This originally appeared on LinkedIn. You can follow Gijs van Wulfen here

Innovation is so popular, you might get the impression it’s the right management instrument for every organization. As innovator, I know it´s not.
To illustrate, let’s take a look at historical expeditions and why many of them failed. Expeditions that never succeeded due to the cold, heavy storms or starvation. Expeditions like that of John Franklin, whose entire fleet perished while looking for the legendary Northwest Passage in 1845. Or those who were not well prepared or inexperienced like Andrée who set out for the North Pole in a hydrogen balloon in 1897. Or expeditions that suffered from design faults and equipment malfunctions like the Soyuz 1 in 1967 or Apollo 13 in 1970. Or expeditions that lacked the right leadership and team spirit like the expedition leader Charles Francis Hall who was poisoned by his crew in 1871 on a Polar expedition.
Drawing from the learning experiences of both successful as well as failed expeditions, I have compiled a list of situations when you should not innovate. I am aware that this can be provoking. It’s meant to be. This is where innovation starts: opening people’s mind, challenging current opinions, habits and practices.
21 situations when you should not innovate:
- When you are sure your market is not changing in the coming five years.
- When your clients are even more conservative than you are.

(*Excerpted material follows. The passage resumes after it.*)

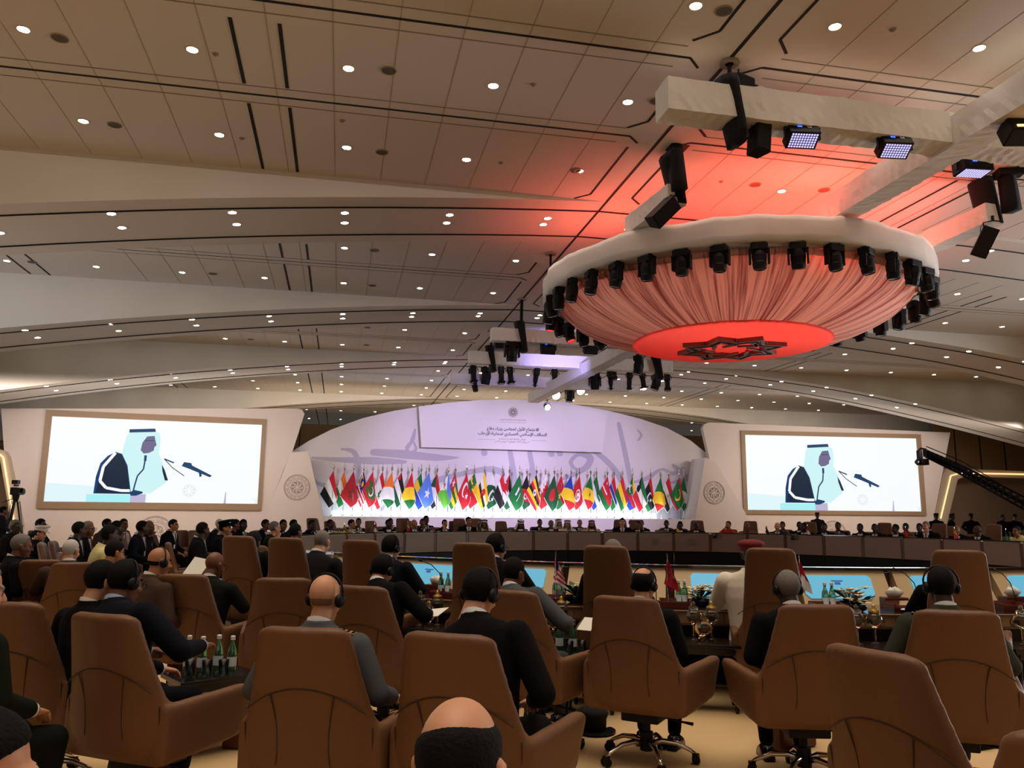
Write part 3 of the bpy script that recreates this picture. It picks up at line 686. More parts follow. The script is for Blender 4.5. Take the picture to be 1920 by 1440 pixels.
# ================================================================ RIG: ring, bowl, beams, lamps
RC = Vector((8.35, 16.0, 0)); RR, RZ = 4.15, 6.36
def wrinkle(p, a=0.012, f=3.0): return noise.noise(Vector(p) * f) * a + noise.noise(Vector(p) * f * 3.1) * a * 0.5
ring = thing('ring_truss', 'large round truss ring wrapped in white cloth under the ceiling', 'lighting truss', (RC.x, RC.y, RZ))
def ring_me():
    N = 144; m = MB(); rings = []
    for i in range(N):
        a = 2 * pi * i / N; sec = []
        prof = [(RR - .46, 0.0), (RR - .3, -.005), (RR - .15, -.005), (RR, 0.0), (RR + .02, .12), (RR + .015, .24), (RR + .02, .36), (RR, .46), (RR - .15, .475), (RR - .3, .475), (RR - .46, .46), (RR - .47, .24)]
        for k, (r, z) in enumerate(prof):
            q = Vector((cos(a) * r, sin(a) * r, z)); w = wrinkle(q, 0.03, 2.2) + (0.02 if i % 12 == 0 else 0)
            if k in (6, 7, 8): z += 0.02 * sin(a * 12)
            sec.append(Vector((cos(a) * (r + w), sin(a) * (r + w), z + w * 0.6)))
        rings.append(sec)
    rings.append(rings[0]); return m.loft(rings, 0, cap=False).mesh('cloth_wrap', ['truss_cloth'], True)
obj('cloth_wrap', ring_me(), ring)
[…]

- When your old formulas are still giving great risk-free results for the coming years.
- When brand and line extensions bring you a lot of extra turnover and profits.
- When the urgency to innovate is completely absent.
- When you don’t receive enough money and manpower to do it.
- When your company is in a short-term crisis.
- When your organization is working at full capacity to meet the current huge demand.
- When everybody says: “Innovate!”, but no one wants to be responsible.
- When you´re clueless about what you´re looking for.
- When there is no real business need and it’s only nice to have.
- When you can’t form a capable harmonious team that really goes for it.
- When there is no support at the top.
- When the people in your organization are not (yet) prepared to break their habits.
- When people in your company are lazy; content to copy from others.
- When the organization doesn’t have any kind of vision about its future course.
- When long term planning means looking three months ahead.
- When everyone fears failure.
- When everyone will attack and ridicule the newness of an idea.
- When important stakeholders will block it at any time.
- When your latest innovations are so successful and still need further exploitation.
So what is the moment to innovate? Well that’s when you don’t recognize any of the circumstances above. It’s when there is an urgency to innovate and the organization is financially well and dedicated to complete this process of at least 18-36 months. Be aware though. I learned as a young manager that you can invent alone, but in an organization you cannot innovate alone. You need an awful lot of colleagues and bosses to make innovation happen. That’s because after the ideation of your product, you’ll need to design it, to develop it, to prototype it, to test it, to produce it, to sell it, to invoice it and to service it. The successful way is to innovate together.
So, keeping these situations in mind, remember to wait for the right moment, as you’ll only have one chance to start innovation for the first time.